We live in fractious times. I sometimes feel myself getting an ulcer when I watch the news. And when I watch video of hardcore red-state Republicans dissing Obama and his supporters and yelling uncivil nonsense ("terrorist," "Muslim," "baby killer," "socialist") I have a couple of responses, but mostly it's just what a bunch of pathetic sore losers. I think, Y'all have monopolized all three branches of government for almost two decades, and now maybe it's time for a little change, and your response is to act like spoiled children whose parents never taught you how to behave in public.
There was a time when I was a "Bush hater." I just couldn't stand the guy. He was a Yale-educated grandson of an oil baron whose only achievement in life was flipping the Texas Rangers for a tidy profit, and he talked like a hick, and it all just seemed like a big put on, while he was really just interested in enriching his old oil buddies and letting Dick Cheney take a big crap on the constitution, start two idiotic and debilitating wars, and -- oh yeah -- subvert the credibility of the entire global economy, with the end result that the US was pretty much thought globally to be the Assholes of the Universe in just seven years' time.¹ That's not just me and Sarah Silverman talking. That's the rest of the Universe talking, and it might be a good time for us to start listening, before the Universe decides that maybe oil should be priced in euros and not dollars. For example. For starters.
So but I'm not here to lecture anybody, and I apologize if I just can't control myself, but my point is that George W. Bush will, before he leaves office, make it easier for mountain bikers to gain access to national parks. Naturally, NORBA and IMBA and maybe even NAMBLA have been pushing for this for years. It's a glacial system right now that takes years, and mountains of paperwork, and canyons of despair to get bikes into some of the nation's most coveted natural environments.
I've got mixed feelings about this, because sure it would be awesome to take the old Stumpjumper out to the Cloud Peak Wilderness in Wyoming, or into Arches National Monument in Utah, or wherever. Who wouldn't dig that?
But you know I'm just not sure the Presidency of the United States should be used, necessarily, to serve the needs and whims and hobbies of the man (or the woman) sitting in that saddle, and I'm not at all sure that allowing mountain bikes on "multiple use" trails out West is an unconditionally good thing either, given the already rancorous relationship between horse enthusiasts, say, and backpackers. Mountain bikes are hell on trails, no question about it, which is why trail maintenance is so important to good relations between "different constituencies," but even better is to give everyone their own designated path, but of course that's doubling or tripling the impact in the national environmental treasury, lands we should be grateful have been set aside into perpetuity to protect from the usual enchroachments of "civilization" and "development."

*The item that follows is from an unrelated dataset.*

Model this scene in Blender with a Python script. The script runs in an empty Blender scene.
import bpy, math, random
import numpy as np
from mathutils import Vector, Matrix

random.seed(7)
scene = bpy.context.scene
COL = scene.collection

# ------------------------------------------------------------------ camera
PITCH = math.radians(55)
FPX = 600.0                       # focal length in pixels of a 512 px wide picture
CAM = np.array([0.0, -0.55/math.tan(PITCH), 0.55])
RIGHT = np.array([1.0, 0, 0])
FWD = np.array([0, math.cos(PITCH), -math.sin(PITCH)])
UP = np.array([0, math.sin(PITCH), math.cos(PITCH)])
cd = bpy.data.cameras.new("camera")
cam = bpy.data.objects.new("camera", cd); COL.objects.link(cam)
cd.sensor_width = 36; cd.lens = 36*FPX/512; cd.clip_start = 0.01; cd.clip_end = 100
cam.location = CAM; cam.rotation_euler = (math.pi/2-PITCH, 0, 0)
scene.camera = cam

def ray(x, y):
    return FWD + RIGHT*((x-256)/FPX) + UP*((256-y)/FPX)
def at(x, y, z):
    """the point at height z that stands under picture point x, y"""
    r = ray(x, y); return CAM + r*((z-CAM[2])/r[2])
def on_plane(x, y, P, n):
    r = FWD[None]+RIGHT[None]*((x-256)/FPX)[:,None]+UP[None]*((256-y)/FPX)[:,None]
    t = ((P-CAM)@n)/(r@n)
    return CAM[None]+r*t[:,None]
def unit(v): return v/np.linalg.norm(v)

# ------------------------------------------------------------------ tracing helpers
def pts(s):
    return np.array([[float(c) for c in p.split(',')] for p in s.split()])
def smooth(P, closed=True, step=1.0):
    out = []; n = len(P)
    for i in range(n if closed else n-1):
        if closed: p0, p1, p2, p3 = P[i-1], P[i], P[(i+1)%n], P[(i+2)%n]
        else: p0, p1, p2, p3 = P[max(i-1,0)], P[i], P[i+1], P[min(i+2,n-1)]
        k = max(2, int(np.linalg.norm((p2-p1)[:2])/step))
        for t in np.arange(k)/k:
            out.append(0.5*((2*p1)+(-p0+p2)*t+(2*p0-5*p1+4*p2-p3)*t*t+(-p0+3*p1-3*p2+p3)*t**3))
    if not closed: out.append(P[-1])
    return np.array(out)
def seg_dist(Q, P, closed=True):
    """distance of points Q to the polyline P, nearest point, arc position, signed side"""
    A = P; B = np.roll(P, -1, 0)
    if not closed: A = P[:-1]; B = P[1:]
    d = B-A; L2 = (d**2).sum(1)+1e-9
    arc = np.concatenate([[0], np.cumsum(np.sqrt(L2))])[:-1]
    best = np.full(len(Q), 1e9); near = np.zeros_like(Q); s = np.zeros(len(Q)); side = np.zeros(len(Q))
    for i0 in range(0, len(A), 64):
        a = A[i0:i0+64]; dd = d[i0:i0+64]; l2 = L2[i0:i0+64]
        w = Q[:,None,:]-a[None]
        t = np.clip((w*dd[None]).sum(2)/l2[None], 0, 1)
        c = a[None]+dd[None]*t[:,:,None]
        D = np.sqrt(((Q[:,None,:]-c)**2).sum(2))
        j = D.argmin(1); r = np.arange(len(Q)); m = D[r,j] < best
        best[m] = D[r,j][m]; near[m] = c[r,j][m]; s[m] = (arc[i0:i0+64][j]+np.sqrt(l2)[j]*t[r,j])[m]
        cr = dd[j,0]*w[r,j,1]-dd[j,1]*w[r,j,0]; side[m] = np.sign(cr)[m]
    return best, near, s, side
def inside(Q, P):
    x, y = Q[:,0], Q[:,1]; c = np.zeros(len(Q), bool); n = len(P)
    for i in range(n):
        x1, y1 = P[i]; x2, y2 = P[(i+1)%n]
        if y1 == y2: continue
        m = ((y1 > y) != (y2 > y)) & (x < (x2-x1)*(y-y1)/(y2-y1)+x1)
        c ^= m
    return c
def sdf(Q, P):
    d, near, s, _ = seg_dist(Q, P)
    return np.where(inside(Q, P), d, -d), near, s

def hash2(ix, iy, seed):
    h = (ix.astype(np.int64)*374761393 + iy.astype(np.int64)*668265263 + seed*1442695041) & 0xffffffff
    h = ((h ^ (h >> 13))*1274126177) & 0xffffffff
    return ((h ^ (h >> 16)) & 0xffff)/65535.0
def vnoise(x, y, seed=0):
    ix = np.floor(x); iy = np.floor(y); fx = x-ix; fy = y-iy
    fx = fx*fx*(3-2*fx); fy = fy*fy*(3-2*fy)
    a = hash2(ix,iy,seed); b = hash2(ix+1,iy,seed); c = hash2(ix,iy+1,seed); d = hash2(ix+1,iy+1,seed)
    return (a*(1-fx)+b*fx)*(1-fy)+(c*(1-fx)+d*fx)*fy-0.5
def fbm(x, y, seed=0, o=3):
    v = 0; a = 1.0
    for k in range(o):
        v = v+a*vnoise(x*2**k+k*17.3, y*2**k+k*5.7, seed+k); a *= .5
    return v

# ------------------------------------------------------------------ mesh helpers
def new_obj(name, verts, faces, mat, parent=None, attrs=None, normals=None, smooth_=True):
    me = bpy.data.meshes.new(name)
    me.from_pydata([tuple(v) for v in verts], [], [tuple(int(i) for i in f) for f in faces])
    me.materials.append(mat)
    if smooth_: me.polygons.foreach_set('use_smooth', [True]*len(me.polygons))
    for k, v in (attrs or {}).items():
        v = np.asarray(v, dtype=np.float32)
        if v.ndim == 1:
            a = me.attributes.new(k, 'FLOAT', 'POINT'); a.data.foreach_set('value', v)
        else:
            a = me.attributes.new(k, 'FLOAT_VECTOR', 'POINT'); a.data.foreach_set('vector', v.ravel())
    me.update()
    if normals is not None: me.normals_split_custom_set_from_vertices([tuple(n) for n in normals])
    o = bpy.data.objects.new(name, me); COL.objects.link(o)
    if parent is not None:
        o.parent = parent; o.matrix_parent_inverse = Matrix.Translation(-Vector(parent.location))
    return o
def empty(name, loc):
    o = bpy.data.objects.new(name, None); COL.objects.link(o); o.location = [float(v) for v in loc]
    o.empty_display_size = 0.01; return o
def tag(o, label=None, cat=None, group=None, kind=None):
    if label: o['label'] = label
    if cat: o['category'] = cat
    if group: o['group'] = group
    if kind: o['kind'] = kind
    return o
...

I worry that opening up national parks to mountain bikes is a little like "drill baby drill" in spirit -- that is, let us have access to the resources for our own selfish purposes, everyone else be damned. Of course, like anything else there is surely a middle ground, and it's not especially useful to make the conversation a polarized all-or-nothing sort of thing.
So in the spirit of moderation and bipartisan fellowship, let me just say I think it's neat that President Bush is an enthusiastic mountain biker, and that he's willing to ease up on rules that have long discriminated against mountain biking (whereas it's amazingly easy to get your 1,000 head of beef or sheep² onto federal lands to graze on the People's Grass and contaminate and reroute the People's Water Sources, etc.), and if it results in some awesome new trails in our national parks, that's great. But! I'd hasten to add that there are plenty -- plenty! -- of awesome existing trails on unregulated lands, dozens more than I'll ever be able to ride in a lifetime.³
So pushing really hard to allow more mountain biking reminds me, a little, of the idiot motorhead contingent here in Minnesota who insist that the BWCA should be opened up to motorboats in the summer and snowmobiles in the winter, when literally 99% of the rest of the state's land area is perfectly legal for those pursuits (and a significant amount of it's public land and perfectly accessible).
It's not a perfect equivalence obviously because cycling is more or less a silent sport that has less aesthetic impact on the environment (unless you're wearing one of those heinous Rock Racing or LiquiGas kits, of course), but I guess what I'm saying is that we need to proceed very carefully and diplomatically. Let's keep it civil and above-board. You know the rules, and I think they apply pretty well to the real world, too: ride within your limits, yield to others, warn of your approach, skidding is amateur.
I'd like to see those rules on campaign lawn signs around the country, actually.
¹Edward Abbey said, memorably: "America. Love it or leave it alone."
²John Muir, seeing the damage grazing sheep had done in the High Sierra, called them "hooved locusts."
³There is one troubling exception to all this, and that's the ongoing hassle with the Mah-Da-Hey trail in North Dakota, where a significant section of existing world-class singletrack is interrupted by Theodore Roosevelt National Grassland, and there's been a battle brewing about this for years and years, and it seems to make the most sense to any normal person evaluating the sitch to just go ahead and open up that disputed section of remote trail and stop the silly game of bureaucratic charades.